The FCC/PCC merger became effective July 1, 1997, and no money was borrowed to complete the process. Members’ equities in both cooperatives were combined and should remain on a three-year retirement cycle. The executive committee at FCC will add two members from the Plainview area, a total of nine members, and each coop gin will continue to elect one member to the new coop compress board.

Incentives behind the Gulf and Delta compresses’ merger, completed in 1996, were much the same as those for FCC and PCC. In fact, the merger there came at a critical time when many gin communities experienced extremely short crops that year.

“If it hadn’t been for our regionals like the compress, a lot of us wouldn’t be here in 1997,” says Bayside-Richardson Coop Gin Manager David Wyatt. “The regionals’ patronage dividends last year helped many of us show a profit,” he continues.

“We discussed a merger with Delta for several years, but there never was much interest among members of either compress’ boards,” explains Durwood Boenig, a cotton producer in the Bayside community and a member of the Gulf Compress board for more than 10 years. “Finally, Gulf formed a study committee which concluded a merger was a good idea. We were committed to equal treatment for everyone, and we set out to prove our intent was good to the members of Delta Compress,” Boenig says.

David Wyatt

Bayside-Richardson Coop Manager David Wyatt (center) and members Glen and Durwood Boenig agree that the Gulf/Delta area compresses’ merger was a positive decision.

Delta members’ equities were handled fairly, the manager there was retained to be manager of the Delta division in Raymondville, the Gulf Board of Directors was increased to provide representation for Rio Grande Valley growers, and Delta Compress facilities were upgraded.

“I felt like volume was the primary incentive for our merger,” says Gary Busse, a member of Lyford Coop Gin south of Raymondville. “We also wanted to protect our stock in our coops,” he adds.

“Our merger occurred before there was a crisis,” notes Lyford Coop member John Whitfield. “Everything fit, and I haven’t heard any complaints. As mergers go, there really wasn’t any fallout.”

The Gulf/Delta merger also should help keep transportation costs down, take full advantage of crop diversity among the Coastal Bend and Rio Grande Valley areas, and maximize the market potential for Texas cotton in Mexico.
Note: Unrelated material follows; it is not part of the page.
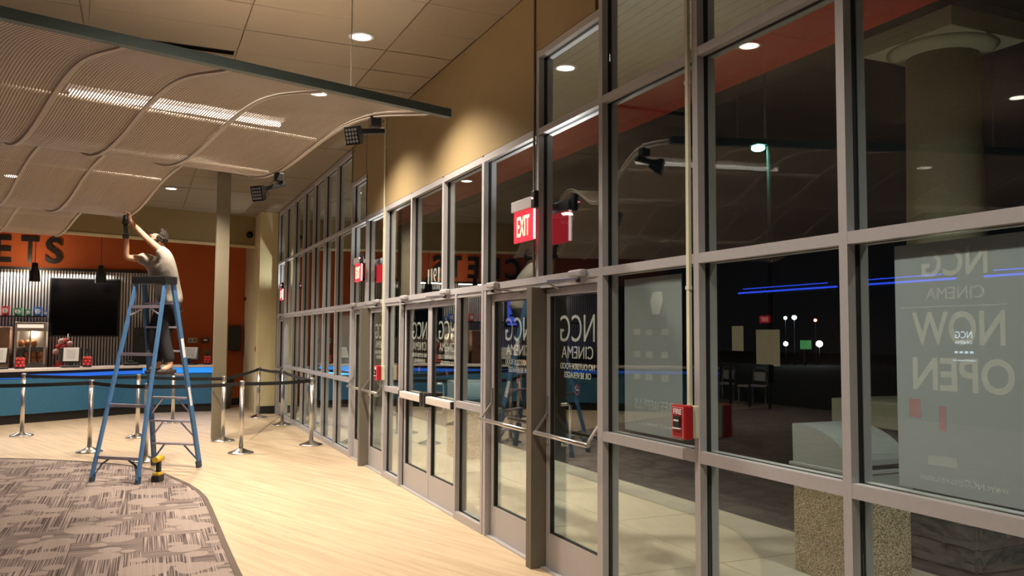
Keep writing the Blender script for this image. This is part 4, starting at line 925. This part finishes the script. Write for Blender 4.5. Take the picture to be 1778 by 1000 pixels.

After decades of providing quality service at the lowest possible cost and paying important dividends to their respective patrons, the four former coop compresses have positioned themselves to meet the challenges of the future as two organizations. Based on comments from many cotton producers, there is little doubt that their cooperatives will continue to be an important part of their farming operations.